While the challenge is real, and there’s often scepticism about whether it can be met, the latest report from the National Energy System Operator (in its role as strategic adviser to the Government and Ofgem) highlights how clean power by 2030 can be achieved if we adopt a “once in a generation shift in approach and in the pace of delivery”.
How to play it
From an investment point of view, while the five-year growth outlook for renewable generation is quite astonishing, picking winners among the direct renewables operators and their suppliers comes with its own challenges – especially for income-focused investors.

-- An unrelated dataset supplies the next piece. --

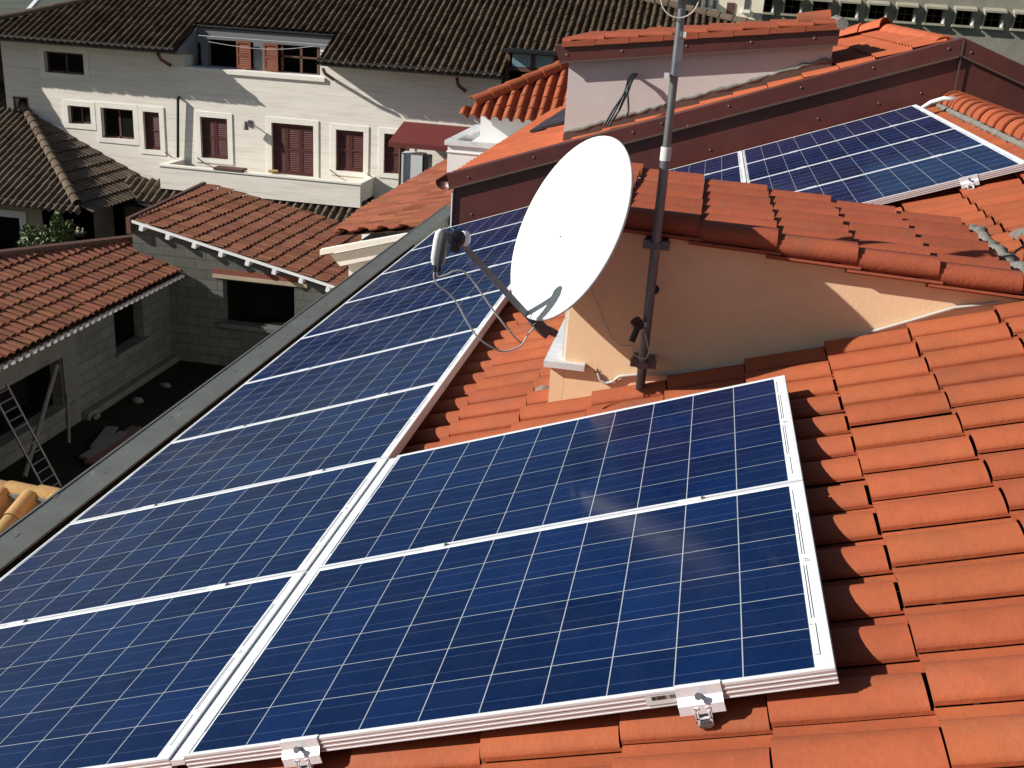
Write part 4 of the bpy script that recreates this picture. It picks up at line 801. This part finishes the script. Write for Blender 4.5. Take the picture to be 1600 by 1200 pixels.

Thankfully, the opportunity can also be grasped in a lower-risk way by taking a ‘picks ‘n’ shovels’ approach to the latest renewables goldrush.
A key bottleneck in the country’s clean power by 2030 ambition is the state of our electricity grid. This motorway-like network of overhead and underground high-voltage cables was originally designed to carry power from relatively few, large coal-fired power stations to Britain’s key industrial centres. Making the same grid work for a fragmented scattering of largely offshore windfarms means fundamental change. To reach clean power by 2030 will require the deployment of an estimated 2,700 miles of offshore and 620 miles of onshore cables. At the same time, rapid electrification of heating and transport and an expected surge in demand from power-hungry datacentres linked to the AI boom are putting ever more strain on an already creaking system.
Thankfully, a once-in-a-generation upgrade programme to our electricity transmission networks is already under way with GB grid owners National Grid, SSE and Iberdrola expected to invest £60bn in network upgrade works over the next five years.
For most companies, big investment requirements have investors running for the hills. However, in the world of regulated utilities, where monopoly providers earn a (largely) pre-agreed return on any new capital investments, this £60bn uplift represents a growth bonanza.
As a result, National Grid, which owns much of the GB grid, expects to grow its assets by 10% over the next five years. To help finance this expected growth, it recently issued £7bn of new equity, putting to bed some market concerns regarding its balance sheet. That leaves the company offering defensive returns, a reasonable balance sheet and attractive growth. Throw in an expected 4.7% dividend yield that’s set to grow in line with inflation, and the company now ticks a lot of boxes for income-focused investors. Of course, share price risks remain, most notably the threat that rising bond yields impact on valuations across the wider utilities sector. However, on balance, we think the future looks bright for this unusually growthy utility stock.